Reich's sentiment is shared by many Democrats who believe that the key to a strong economy is a strong middle class, and the key to a strong middle class is union bargaining. They point to heroes of the movement like Walter Reuther, the famed head of the United Auto Workers, who once famously noted that his workers were also Chrysler's best customers. "What studies show is that every time there's been a strong labor movement, there's been a strong middle class," says Janice Fine, a professor at Rutgers University's School of Management and Labor Relations.
It's still unclear whether the Democrats have enough votes to pass the bill, even with a majority of 58 or 59 if they win the last undecided Senate race in Minnesota. Democrats will need 60 votes to overcome what is sure to be a GOP filibuster of the measure and only one Republican supported it in a previous vote, Pennsylvania's Arlen Specter. Nor is it certain that all of the incoming Democratic senators many of them more moderate and business friendly, such as Virginia's Mark Warner, Tom and Mark Udall (cousins from New Mexico and Colorado) and Alaska's Mark Begich will support the measure.
Some compromises have been proposed, such as one put forth by William Gould, a former Clinton appointee as head of the National Labor Relations Board. Gould suggested keeping the secret ballot but reducing the extensive delays in holding such elections. "Gould's proposal eliminates the politically most potent argument against the Employee Free Choice Act, that secret-ballot elections supposedly better represent the true preferences of employees than do signed union authorization cards," says Gregory Saltzman, professor of economics and labor management at Albion College in Michigan.

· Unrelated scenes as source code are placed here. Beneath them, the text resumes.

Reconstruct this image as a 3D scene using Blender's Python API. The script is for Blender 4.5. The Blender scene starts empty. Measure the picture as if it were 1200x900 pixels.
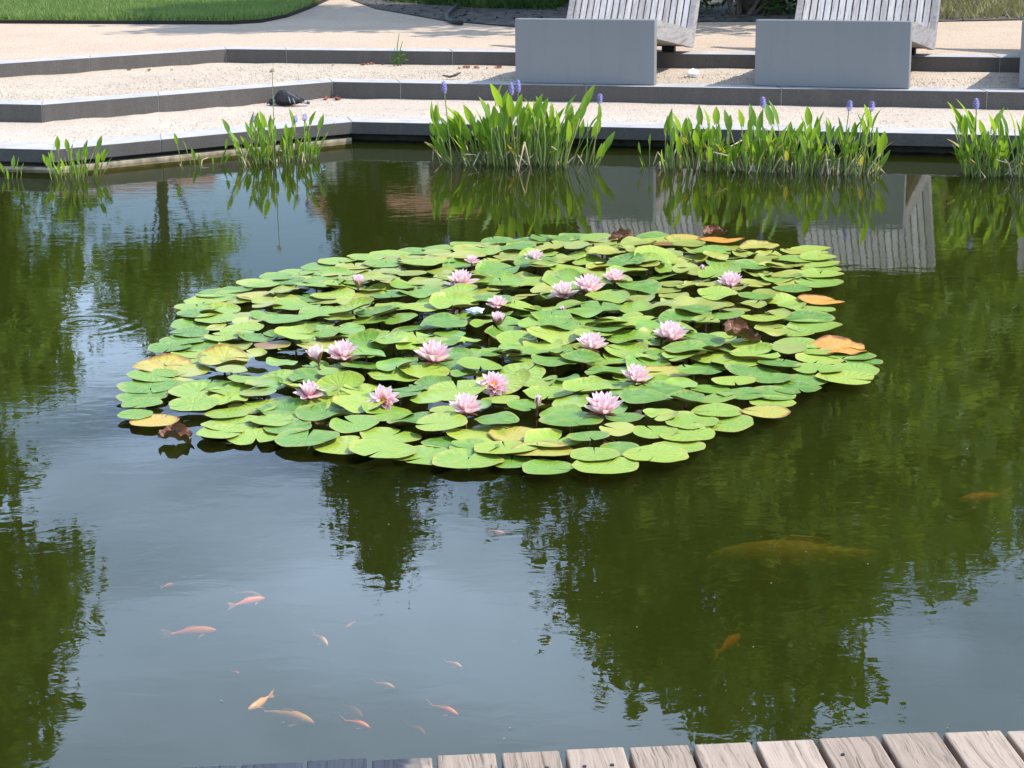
import bpy, bmesh, math, random
import numpy as np
from mathutils import Vector, Matrix
from bpy import data as D
S = bpy.context.scene
COL = S.collection
PI = math.pi
RAD = math.radians

# ------------------------------------------------------------------ camera
FPX, PITCH, ROLL, EYE = 2265.0, RAD(14.4), RAD(.65), 1.7
cF = Vector((0, math.cos(PITCH), -math.sin(PITCH)))
cU0 = Vector((0, math.sin(PITCH), math.cos(PITCH)))
cR = Vector((1, 0, 0)) * math.cos(ROLL) - cU0 * math.sin(ROLL)
cU = cU0 * math.cos(ROLL) + Vector((1, 0, 0)) * math.sin(ROLL)
cam = D.cameras.new('camera')
cam.sensor_width = 36
cam.lens = FPX / 1200 * 36
cam.clip_start = .1
cam.clip_end = 2000
camo = D.objects.new('camera', cam)
COL.objects.link(camo)
camo.matrix_world = Matrix(((cR.x, cU.x, -cF.x, 0), (cR.y, cU.y, -cF.y, 0), (cR.z, cU.z, -cF.z, EYE), (0, 0, 0, 1)))
S.camera = camo


def at(px, py, z=0.0):
    """point at height z that the photograph shows at pixel (px, py) of 1200x900"""
    d = cF + cR * ((px - 600) / FPX) - cU * ((py - 450) / FPX)
    t = (z - EYE) / d.z
    return Vector((0, 0, EYE)) + d * t


# ------------------------------------------------------------------ light
SUN_AZ, SUN_EL = RAD(91), RAD(52)          # azimuth measured from +y towards +x
sun_dir = Vector((math.sin(SUN_AZ) * math.cos(SUN_EL), math.cos(SUN_AZ) * math.cos(SUN_EL), math.sin(SUN_EL)))
sl = D.lights.new('sun', 'SUN')
sl.energy = 4.2
sl.angle = RAD(.53)
sl.color = (1, .95, .87)
so = D.objects.new('sun', sl)
COL.objects.link(so)
so.rotation_euler = (-sun_dir).to_track_quat('-Z', 'Y').to_euler()

W = D.worlds.new('World')
S.world = W
W.use_nodes = True
nt = W.node_tree
nt.nodes.clear()
N = nt.nodes.new
L = nt.links.new
out = N('ShaderNodeOutputWorld')
bg = N('ShaderNodeBackground')
bg.inputs['Strength'].default_value = .15
sky = N('ShaderNodeTexSky')
sky.sky_type = 'NISHITA'
sky.sun_disc = False
sky.sun_elevation = SUN_EL
sky.sun_rotation = SUN_AZ
sky.air_density = 1.0
sky.dust_density = .2
sky.ozone_density = 3.0
# clouds, laid on a flat layer overhead: direction / its own height
tc = N('ShaderNodeTexCoord')
sep = N('ShaderNodeSeparateXYZ')
L(tc.outputs['Generated'], sep.inputs[0])
mz = N('ShaderNodeMath'); mz.operation = 'MAXIMUM'; mz.inputs[1].default_value = .0
L(sep.outputs['Z'], mz.inputs[0])
ad = N('ShaderNodeMath'); ad.operation = 'ADD'; ad.inputs[1].default_value = .12
L(mz.outputs[0], ad.inputs[0])
dx = N('ShaderNodeMath'); dx.operation = 'DIVIDE'
dy = N('ShaderNodeMath'); dy.operation = 'DIVIDE'
L(sep.outputs['X'], dx.inputs[0]); L(ad.outputs[0], dx.inputs[1])
L(sep.outputs['Y'], dy.inputs[0]); L(ad.outputs[0], dy.inputs[1])
cb = N('ShaderNodeCombineXYZ')
L(dx.outputs[0], cb.inputs[0]); L(dy.outputs[0], cb.inputs[1])
cb.inputs[2].default_value = .8
cn = N('ShaderNodeTexNoise')
cn.inputs['Scale'].default_value = .9
cn.inputs['Detail'].default_value = 7
cn.inputs['Roughness'].default_value = .55
cn.inputs['Distortion'].default_value = .4
L(cb.outputs[0], cn.inputs['Vector'])
cr = N('ShaderNodeValToRGB')
cr.color_ramp.elements[0].position = .45
cr.color_ramp.elements[0].color = (0, 0, 0, 1)
cr.color_ramp.elements[1].position = .70
cr.color_ramp.elements[1].color = (1, 1, 1, 1)
L(cn.outputs['Fac'], cr.inputs[0])
mx = N('ShaderNodeMix'); mx.data_type = 'RGBA'
L(cr.outputs[0], mx.inputs['Factor'])
L(sky.outputs[0], mx.inputs['A'])
mx.inputs['B'].default_value = (12.0, 15.8, 21.8, 1)
L(mx.outputs['Result'], bg.inputs['Color'])
L(bg.outputs[0], out.inputs[0])

S.view_settings.view_transform = 'Standard'
S.view_settings.look = 'None'
S.view_settings.gamma = 1
S.view_settings.exposure = .58
S.render.engine = 'CYCLES'
S.cycles.use_denoising = True
S.cycles.max_bounces = 8
S.cycles.transparent_max_bounces = 16
S.cycles.volume_bounces = 1
S.cycles.caustics_reflective = False
S.cycles.caustics_refractive = False


# ------------------------------------------------------------------ materials
def srgb(r, g, b):
    f = lambda c: ((c / 255 + .055) / 1.055) ** 2.4 if c > 10 else c / 255 / 12.92
    return (f(r), f(g), f(b), 1)


class Mat:
    def __init__(s, name):
        s.m = D.materials.new(name)
        s.m.use_nodes = True
        s.t = s.m.node_tree
        s.p = s.t.nodes['Principled BSDF']
        s.o = s.t.nodes['Material Output']
        s._tc = None

    def n(s, kind, **kw):
        nd = s.t.nodes.new('ShaderNode' + kind)
        for k, v in kw.items():
            setattr(nd, k, v)
        return nd

    def put(s, a, b):
        if isinstance(a, (int, float, tuple)):
            b.default_value = a
        else:
            s.t.links.new(a, b)

    def co(s, which='Object', scale=None, rot=None):
        if not s._tc:
            s._tc = s.n('TexCoord')
        o = s._tc.outputs[which]
        if scale is None:
            return o
        mp = s.n('Mapping')
        s.put(o, mp.inputs[0])
        mp.inputs['Scale'].default_value = scale
        if rot:
            mp.inputs['Rotation'].default_value = rot
        return mp.outputs[0]

    def pos(s, scale=None):
        g = s.n('NewGeometry')
        if scale is None:
            return g.outputs['Position']
        mp = s.n('Mapping')
        s.put(g.outputs['Position'], mp.inputs[0])
        mp.inputs['Scale'].default_value = scale
        return mp.outputs[0]

    def noise(s, v, scale, detail=4, rough=.55, dist=0):
        nd = s.n('TexNoise')
        s.put(v, nd.inputs['Vector'])
        nd.inputs['Scale'].default_value = scale
        nd.inputs['Detail'].default_value = detail
        nd.inputs['Roughness'].default_value = rough
        nd.inputs['Distortion'].default_value = dist
        return nd.outputs['Fac']

    def voro(s, v, scale, feature='F1', out='Distance'):
        nd = s.n('TexVoronoi')
        nd.feature = feature
        s.put(v, nd.inputs['Vector'])
        nd.inputs['Scale'].default_value = scale
        return nd.outputs[out]

    def ramp(s, f, stops):
        nd = s.n('ValToRGB')
        e = nd.color_ramp.elements
        while len(e) < len(stops):
            e.new(.5)
        for i, (p, c) in enumerate(stops):
            e[i].position = p
            e[i].color = c if len(c) == 4 else (*c, 1)
        s.put(f, nd.inputs[0])
        return nd.outputs[0]

    def mix(s, f, a, b, mode='MIX'):
        nd = s.n('Mix')
        nd.data_type = 'RGBA'
        nd.blend_type = mode
        s.put(f, nd.inputs['Factor'])
        for v, k in ((a, 'A'), (b, 'B')):
            s.put(v if not isinstance(v, tuple) or len(v) == 4 else (*v, 1), [i for i in nd.inputs if i.name == k and i.type == 'RGBA'][0])
        return [o for o in nd.outputs if o.type == 'RGBA'][0]

    def math(s, op, a, b=0.0, clamp=False):
        nd = s.n('Math')
        nd.operation = op
        nd.use_clamp = clamp
        s.put(a, nd.inputs[0])
        s.put(b, nd.inputs[1])
        return nd.outputs[0]

    def sep(s, v):
        nd = s.n('SeparateXYZ')
        s.put(v, nd.inputs[0])
        return nd.outputs

    def bump(s, h, strength=.3, dist=.01, normal=None):
        nd = s.n('Bump')
        nd.inputs['Strength'].default_value = strength
        nd.inputs['Distance'].default_value = dist
        s.put(h, nd.inputs['Height'])
        if normal is not None:
            s.put(normal, nd.inputs['Normal'])
        return nd.outputs[0]

    def rnd(s):
        return s.n('ObjectInfo').outputs['Random']

    def set(s, color=None, rough=None, normal=None, spec=None, **kw):
        if color is not None:
            s.put(color if not isinstance(color, tuple) or len(color) == 4 else (*color, 1), s.p.inputs['Base Color'])
        if rough is not None:
            s.put(rough, s.p.inputs['Roughness'])
        if normal is not None:
            s.put(normal, s.p.inputs['Normal'])
        if spec is not None:
            s.put(spec, s.p.inputs['Specular IOR Level'])
        for k, v in kw.items():
            s.put(v, s.p.inputs[k])
        return s.m

    def translucent(s, color, fac, normal=None):
        tr = s.n('BsdfTranslucent')
        s.put(color if not isinstance(color, tuple) or len(color) == 4 else (*color, 1), tr.inputs['Color'])
        mx = s.n('MixShader')
        s.put(fac, mx.inputs[0])
        s.put(s.p.outputs[0], mx.inputs[1])
        s.put(tr.outputs[0], mx.inputs[2])
        s.put(mx.outputs[0], s.o.inputs['Surface'])
        return s.m


def plain(name, col, rough=.6, spec=.3, var=.15, scale=30):
    m = Mat(name)
    v = m.noise(m.co(), scale, 4)
    lo = tuple(c * (1 - var) for c in col[:3])
    hi = tuple(min(1, c * (1 + var)) for c in col[:3])
    return m.set(m.ramp(v, [(.3, lo), (.7, hi)]), rough, spec=spec)


def gravel(name, c0, c1, c2, fl):
    m = Mat(name)
    p = m.pos()
    fine = m.voro(p, 95, out='Color')
    fs = m.sep(fine)[0]
    big = m.noise(p, 1.3, 5, .6)
    base = m.ramp(fs, [(0, c0), (.45, c1), (1, c2)])
    base = m.mix(m.ramp(big, [(.35, (0, 0, 0)), (.7, (1, 1, 1))]), base, m.mix(.5, base, c0))
    flk = m.ramp(m.noise(p, 38, 3, .7), [(.60, (0, 0, 0)), (.68, (1, 1, 1))])
    base = m.mix(m.math('MULTIPLY', flk, .55), base, fl)
    h = m.math('ADD', m.voro(p, 95), m.math('MULTIPLY', m.noise(p, 22, 4), 1.2))
    return m.set(base, .9, m.bump(h, .55, .012), spec=.2)


M = {}
M['gravel_a'] = gravel('gravel_pale', (0.387, 0.306, 0.237), (0.516, 0.425, 0.34), (0.585, 0.497, 0.407), (0.232, 0.187, 0.141))
M['gravel_b'] = gravel('gravel_coarse', (0.361, 0.281, 0.207), (0.516, 0.416, 0.32), (0.585, 0.489, 0.386), (0.189, 0.17, 0.108))
M['path'] = gravel('path_sand', (0.396, 0.294, 0.213), (0.507, 0.386, 0.287), (0.559, 0.441, 0.336), (0.318, 0.235, 0.164))


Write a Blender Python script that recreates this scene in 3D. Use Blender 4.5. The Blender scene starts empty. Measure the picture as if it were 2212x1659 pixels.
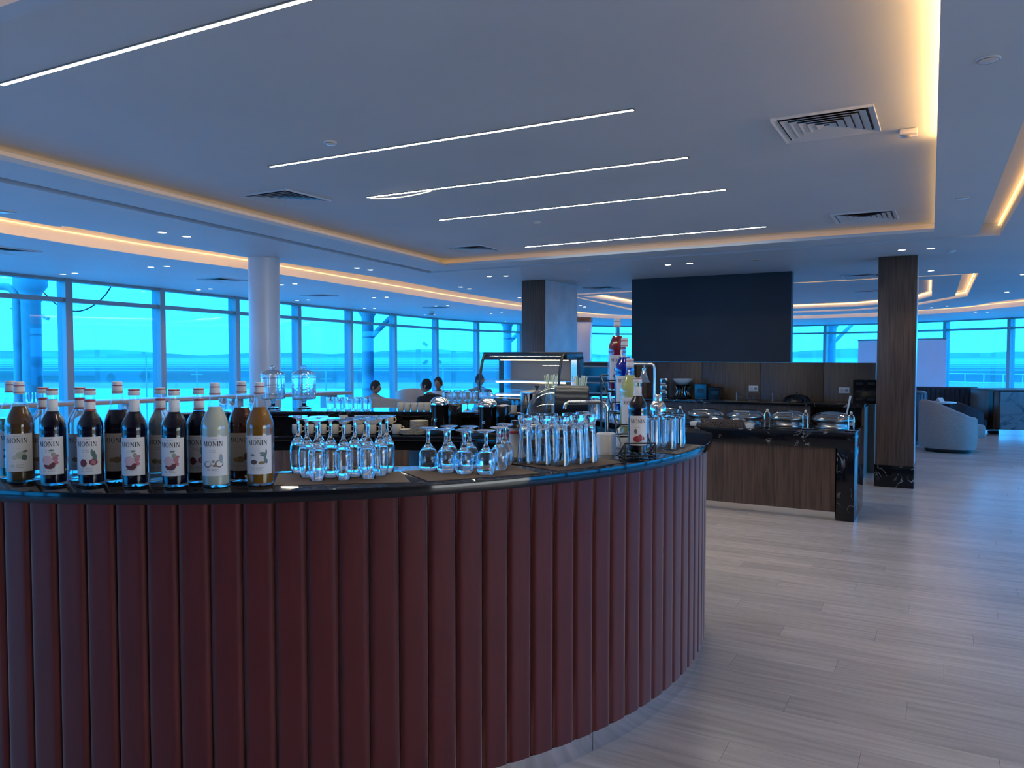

Still, having spent $80 million to help elect Obama, some unions are counting on the Democrat to deliver on his campaign promise. As Gerry McEntee, head of the American Federal of State, County and Municipal Employees candidly told the Washington Times (much to the delight of Republicans, who broadcast his remarks in press releases), "the payback would be the Employee Free Choice Act that would be a vehicle to strengthen and build the American labor movement and the middle class." Still, in this economic climate, payback for anything will likely be difficult.